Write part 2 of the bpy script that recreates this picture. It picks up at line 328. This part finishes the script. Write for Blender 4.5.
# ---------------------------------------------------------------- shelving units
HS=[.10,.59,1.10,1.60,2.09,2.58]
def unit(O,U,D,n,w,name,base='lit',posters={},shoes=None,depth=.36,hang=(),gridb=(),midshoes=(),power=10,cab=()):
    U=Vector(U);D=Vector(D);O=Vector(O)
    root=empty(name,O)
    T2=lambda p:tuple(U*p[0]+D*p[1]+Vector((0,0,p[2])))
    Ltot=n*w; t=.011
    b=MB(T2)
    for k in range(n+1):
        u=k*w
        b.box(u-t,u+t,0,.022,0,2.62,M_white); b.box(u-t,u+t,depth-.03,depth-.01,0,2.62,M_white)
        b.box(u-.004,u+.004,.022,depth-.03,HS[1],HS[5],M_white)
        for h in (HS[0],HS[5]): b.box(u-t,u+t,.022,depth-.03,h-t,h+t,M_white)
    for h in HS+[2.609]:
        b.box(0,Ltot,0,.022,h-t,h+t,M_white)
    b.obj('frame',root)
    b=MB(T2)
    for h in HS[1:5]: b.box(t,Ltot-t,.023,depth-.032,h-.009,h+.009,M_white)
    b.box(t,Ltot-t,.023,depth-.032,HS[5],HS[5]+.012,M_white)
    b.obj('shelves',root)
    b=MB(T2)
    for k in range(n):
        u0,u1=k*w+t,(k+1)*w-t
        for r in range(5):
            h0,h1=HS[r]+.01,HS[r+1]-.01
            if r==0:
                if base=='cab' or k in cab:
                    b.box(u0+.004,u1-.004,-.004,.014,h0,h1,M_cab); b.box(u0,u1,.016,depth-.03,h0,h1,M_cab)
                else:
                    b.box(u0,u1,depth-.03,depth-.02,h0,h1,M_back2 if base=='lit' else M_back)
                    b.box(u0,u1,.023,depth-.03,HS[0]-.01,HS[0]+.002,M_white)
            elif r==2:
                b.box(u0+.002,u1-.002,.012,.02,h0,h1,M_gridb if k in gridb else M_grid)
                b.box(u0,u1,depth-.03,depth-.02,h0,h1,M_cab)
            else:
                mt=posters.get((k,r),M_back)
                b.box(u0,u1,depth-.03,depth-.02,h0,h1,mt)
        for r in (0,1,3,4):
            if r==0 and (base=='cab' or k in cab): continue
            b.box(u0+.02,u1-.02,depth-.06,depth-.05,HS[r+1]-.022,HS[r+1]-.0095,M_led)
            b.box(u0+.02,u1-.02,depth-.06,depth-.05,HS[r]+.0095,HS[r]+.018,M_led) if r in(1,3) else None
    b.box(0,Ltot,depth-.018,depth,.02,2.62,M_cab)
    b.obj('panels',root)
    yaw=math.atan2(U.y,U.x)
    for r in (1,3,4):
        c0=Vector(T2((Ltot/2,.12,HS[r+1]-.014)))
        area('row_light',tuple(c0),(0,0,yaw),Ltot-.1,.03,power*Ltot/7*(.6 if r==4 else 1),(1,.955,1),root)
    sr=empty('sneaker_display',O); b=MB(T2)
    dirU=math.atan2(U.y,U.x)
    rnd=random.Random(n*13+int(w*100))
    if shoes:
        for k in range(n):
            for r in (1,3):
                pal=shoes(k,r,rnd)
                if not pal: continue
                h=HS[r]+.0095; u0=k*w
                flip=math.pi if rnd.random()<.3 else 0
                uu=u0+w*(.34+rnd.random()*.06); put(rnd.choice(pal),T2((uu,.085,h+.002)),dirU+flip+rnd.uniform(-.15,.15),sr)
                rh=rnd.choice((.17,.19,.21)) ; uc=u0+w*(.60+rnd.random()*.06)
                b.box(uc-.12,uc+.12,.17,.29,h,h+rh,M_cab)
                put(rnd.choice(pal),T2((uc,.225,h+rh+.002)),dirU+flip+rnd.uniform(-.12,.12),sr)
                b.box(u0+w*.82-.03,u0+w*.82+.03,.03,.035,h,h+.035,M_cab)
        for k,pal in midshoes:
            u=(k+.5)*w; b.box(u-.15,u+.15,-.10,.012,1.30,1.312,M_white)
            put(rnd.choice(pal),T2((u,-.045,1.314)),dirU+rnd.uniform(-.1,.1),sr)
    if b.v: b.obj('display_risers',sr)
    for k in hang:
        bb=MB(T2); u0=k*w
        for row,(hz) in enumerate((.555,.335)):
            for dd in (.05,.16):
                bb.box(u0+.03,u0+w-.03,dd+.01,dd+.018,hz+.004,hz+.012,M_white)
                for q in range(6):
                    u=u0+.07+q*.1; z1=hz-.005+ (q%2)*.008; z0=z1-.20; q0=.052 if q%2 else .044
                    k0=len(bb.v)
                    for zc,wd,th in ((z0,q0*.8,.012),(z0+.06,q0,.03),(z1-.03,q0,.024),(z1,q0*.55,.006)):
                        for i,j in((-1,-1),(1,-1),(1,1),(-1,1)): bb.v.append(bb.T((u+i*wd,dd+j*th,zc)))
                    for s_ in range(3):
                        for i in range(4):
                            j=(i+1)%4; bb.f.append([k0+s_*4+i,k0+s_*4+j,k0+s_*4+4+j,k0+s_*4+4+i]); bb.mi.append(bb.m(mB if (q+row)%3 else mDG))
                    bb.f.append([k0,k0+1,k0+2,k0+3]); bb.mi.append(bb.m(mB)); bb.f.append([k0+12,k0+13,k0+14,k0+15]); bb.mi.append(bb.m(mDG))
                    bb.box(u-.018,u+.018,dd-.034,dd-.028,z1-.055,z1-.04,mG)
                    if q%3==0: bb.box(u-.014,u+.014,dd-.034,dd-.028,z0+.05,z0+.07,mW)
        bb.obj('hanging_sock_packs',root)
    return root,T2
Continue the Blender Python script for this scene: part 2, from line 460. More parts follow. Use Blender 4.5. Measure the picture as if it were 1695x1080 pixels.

******************************

Retype all the records, matching them exactly.

Write part 2 of the bpy script that recreates this picture. It picks up at line 328. This part finishes the script. Write for Blender 4.5.
# ---------------------------------------------------------------- shelving units
HS=[.10,.59,1.10,1.60,2.09,2.58]
def unit(O,U,D,n,w,name,base='lit',posters={},shoes=None,depth=.36,hang=(),gridb=(),midshoes=(),power=10,cab=()):
    U=Vector(U);D=Vector(D);O=Vector(O)
    root=empty(name,O)
    T2=lambda p:tuple(U*p[0]+D*p[1]+Vector((0,0,p[2])))
    Ltot=n*w; t=.011
    b=MB(T2)
    for k in range(n+1):
        u=k*w
        b.box(u-t,u+t,0,.022,0,2.62,M_white); b.box(u-t,u+t,depth-.03,depth-.01,0,2.62,M_white)
        b.box(u-.004,u+.004,.022,depth-.03,HS[1],HS[5],M_white)
        for h in (HS[0],HS[5]): b.box(u-t,u+t,.022,depth-.03,h-t,h+t,M_white)
    for h in HS+[2.609]:
        b.box(0,Ltot,0,.022,h-t,h+t,M_white)
    b.obj('frame',root)
    b=MB(T2)
    for h in HS[1:5]: b.box(t,Ltot-t,.023,depth-.032,h-.009,h+.009,M_white)
    b.box(t,Ltot-t,.023,depth-.032,HS[5],HS[5]+.012,M_white)
    b.obj('shelves',root)
    b=MB(T2)
    for k in range(n):
        u0,u1=k*w+t,(k+1)*w-t
        for r in range(5):
            h0,h1=HS[r]+.01,HS[r+1]-.01
            if r==0:
                if base=='cab' or k in cab:
                    b.box(u0+.004,u1-.004,-.004,.014,h0,h1,M_cab); b.box(u0,u1,.016,depth-.03,h0,h1,M_cab)
                else:
                    b.box(u0,u1,depth-.03,depth-.02,h0,h1,M_back2 if base=='lit' else M_back)
                    b.box(u0,u1,.023,depth-.03,HS[0]-.01,HS[0]+.002,M_white)
            elif r==2:
                b.box(u0+.002,u1-.002,.012,.02,h0,h1,M_gridb if k in gridb else M_grid)
                b.box(u0,u1,depth-.03,depth-.02,h0,h1,M_cab)
            else:
                mt=posters.get((k,r),M_back)
                b.box(u0,u1,depth-.03,depth-.02,h0,h1,mt)
        for r in (0,1,3,4):
            if r==0 and (base=='cab' or k in cab): continue
            b.box(u0+.02,u1-.02,depth-.06,depth-.05,HS[r+1]-.022,HS[r+1]-.0095,M_led)
            b.box(u0+.02,u1-.02,depth-.06,depth-.05,HS[r]+.0095,HS[r]+.018,M_led) if r in(1,3) else None
    b.box(0,Ltot,depth-.018,depth,.02,2.62,M_cab)
    b.obj('panels',root)
    yaw=math.atan2(U.y,U.x)
    for r in (1,3,4):
        c0=Vector(T2((Ltot/2,.12,HS[r+1]-.014)))
        area('row_light',tuple(c0),(0,0,yaw),Ltot-.1,.03,power*Ltot/7*(.6 if r==4 else 1),(1,.955,1),root)
    sr=empty('sneaker_display',O); b=MB(T2)
    dirU=math.atan2(U.y,U.x)
    rnd=random.Random(n*13+int(w*100))
    if shoes:
        for k in range(n):
            for r in (1,3):
                pal=shoes(k,r,rnd)
                if not pal: continue
                h=HS[r]+.0095; u0=k*w
                flip=math.pi if rnd.random()<.3 else 0
                uu=u0+w*(.34+rnd.random()*.06); put(rnd.choice(pal),T2((uu,.085,h+.002)),dirU+flip+rnd.uniform(-.15,.15),sr)
                rh=rnd.choice((.17,.19,.21)) ; uc=u0+w*(.60+rnd.random()*.06)
                b.box(uc-.12,uc+.12,.17,.29,h,h+rh,M_cab)
                put(rnd.choice(pal),T2((uc,.225,h+rh+.002)),dirU+flip+rnd.uniform(-.12,.12),sr)
                b.box(u0+w*.82-.03,u0+w*.82+.03,.03,.035,h,h+.035,M_cab)
        for k,pal in midshoes:
            u=(k+.5)*w; b.box(u-.15,u+.15,-.10,.012,1.30,1.312,M_white)
            put(rnd.choice(pal),T2((u,-.045,1.314)),dirU+rnd.uniform(-.1,.1),sr)
    if b.v: b.obj('display_risers',sr)
    for k in hang:
        bb=MB(T2); u0=k*w
        for row,(hz) in enumerate((.555,.335)):
            for dd in (.05,.16):
                bb.box(u0+.03,u0+w-.03,dd+.01,dd+.018,hz+.004,hz+.012,M_white)
                for q in range(6):
                    u=u0+.07+q*.1; z1=hz-.005+ (q%2)*.008; z0=z1-.20; q0=.052 if q%2 else .044
                    k0=len(bb.v)
                    for zc,wd,th in ((z0,q0*.8,.012),(z0+.06,q0,.03),(z1-.03,q0,.024),(z1,q0*.55,.006)):
                        for i,j in((-1,-1),(1,-1),(1,1),(-1,1)): bb.v.append(bb.T((u+i*wd,dd+j*th,zc)))
                    for s_ in range(3):
                        for i in range(4):
                            j=(i+1)%4; bb.f.append([k0+s_*4+i,k0+s_*4+j,k0+s_*4+4+j,k0+s_*4+4+i]); bb.mi.append(bb.m(mB if (q+row)%3 else mDG))
                    bb.f.append([k0,k0+1,k0+2,k0+3]); bb.mi.append(bb.m(mB)); bb.f.append([k0+12,k0+13,k0+14,k0+15]); bb.mi.append(bb.m(mDG))
                    bb.box(u-.018,u+.018,dd-.034,dd-.028,z1-.055,z1-.04,mG)
                    if q%3==0: bb.box(u-.014,u+.014,dd-.034,dd-.028,z0+.05,z0+.07,mW)
        bb.obj('hanging_sock_packs',root)
    return root,T2
Continue the Blender Python script for this scene: part 2, from line 460. More parts follow. Use Blender 4.5. Measure the picture as if it were 1695x1080 pixels.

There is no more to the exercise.